Si Donald Trump a accusé le Qatar de financer le terrorisme, cela n’a pas empêché le riche émirat d’afficher ses couleurs nationales cette semaine sur l’Empire State Building à New York, une façon emblématique de rappeler ses liens économiques avec les Etats-Unis.
Soufflant le chaud et le froid, le président américain a donné l’impression de prendre le parti de l’isolement du Qatar dans la récente crise diplomatique qui a vu l’Arabie saoudite, les Emirats arabes unis, Bahreïn et l’Egypte rompre leurs relations diplomatiques avec Doha, qu’ils accusent de « soutenir le terrorisme ».
Mais pour résister aux fluctuations de la diplomatie, le Qatar a adopté une tactique utilisée depuis longtemps par son puissant voisin saoudien: prendre de larges parts dans l’économie américaine.
Le gratte-ciel symbolique du centre de Manhattan s’est ainsi habillé de bordeaux et de blanc aux couleurs de la compagnie Qatar Airways, mais aussi du drapeau national, célébrant ostensiblement les 10 ans de liaisons aériennes entre les deux pays.
De façon moins connue, le riche émirat pétrolier a pris une participation de 10% il y a presque un an dans le gratte-ciel de 102 étages pour quelque 622 millions de dollars.
Et il y a deux semaines alors qu’il était au centre d’une tourmente diplomatique, le Qatar a joué la surprise en annonçant que sa compagnie aérienne publique voulait acquérir 10% du capital d’American Airlines, la plus grosse compagnie aérienne mondiale.
Peu de temps avant, il a aussi signé un contrat de 12 milliards de dollars pour l’achat de 36 avions de chasse F-15 à Boeing: une petite fraction du contrat d’armements de 110 milliards de dollars conclu entre les Etats-Unis et l’Arabie saoudite lors de la visite de Donald Trump à Ryad, mais suffisante pour éveiller l’attention des hommes d’affaires américains. « Ils ont des tentacules un peu partout, c’est étonnant », a résumé Randa Slim, une experte du Middle East Institute.
C’est au Qatar que les Américains ont leur grande base aérienne où se trouve aussi le siège du Centcom, le commandement des forces américaines au Moyen-Orient.
Doha accueille également les antennes de prestigieux centres de réflexion washingtoniens comme la Brookings Institution ou un centre universitaire de Georgetown University.
Dans ces conditions, même si le président Trump a accusé le Qatar dans un tweet début juin de soutenir les jihadistes syriens, son propre département de la Défense a assuré Doha du soutien américain tandis que le département d’Etat a fait baisser la tension entre l’Arabie saoudite et le riche petit émirat.
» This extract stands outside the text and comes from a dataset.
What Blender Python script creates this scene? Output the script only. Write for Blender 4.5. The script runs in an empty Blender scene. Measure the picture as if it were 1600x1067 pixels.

« De toute évidence, la Maison Blanche ne semble pas être de leur côté mais de puissants ministères paraissent au contraire l’être », a affirmé Mme Slim, ajoutant que si le Qatar n’était « pas écouté à 100% », il avait tout de même « l’oreille » de Washington.
Mais la puissante Arabie saoudite, deuxième fournisseur pétrolier des Etats-Unis et alliée majeur de Washington, conserve une position privilégiée.
Lorsque le président américain a préparé sa visite en Arabie saoudite en mai, Ryad a promis un investissement de 20 milliards de dollars dans un fonds d’infrastructures géré par le groupe Blackstone, dont le président milliardaire Stephen Schwarzman est un soutien important de M. Trump.
Cette participation intervient après le juteux contrat d’armement de 110 milliards de dollars ainsi qu’à plusieurs contrats bénéficiant à General Electric et Lockheed Martin. « Si l’on compare leur taille à la fois géographique et financière », le Qatar « sera toujours plus faible », estime Robert Blecher, de l’ONG International Crisis Group.
Pour James Jeffrey, du Washington Institute for Near East Policy, dans une situation stratégique délicate comme ce conflit diplomatique, la position traditionnelle de Washington est « de ne pas se préoccuper de qui investit ». Mais il admet que la nouvelle administration semble envoyer des signaux laissant entendre que les liens d’affaires comptent pour beaucoup. « Cette administration a donné beaucoup d’indications signifiant que c’est désormais comme cela que ça marche », a-t-il affirmé.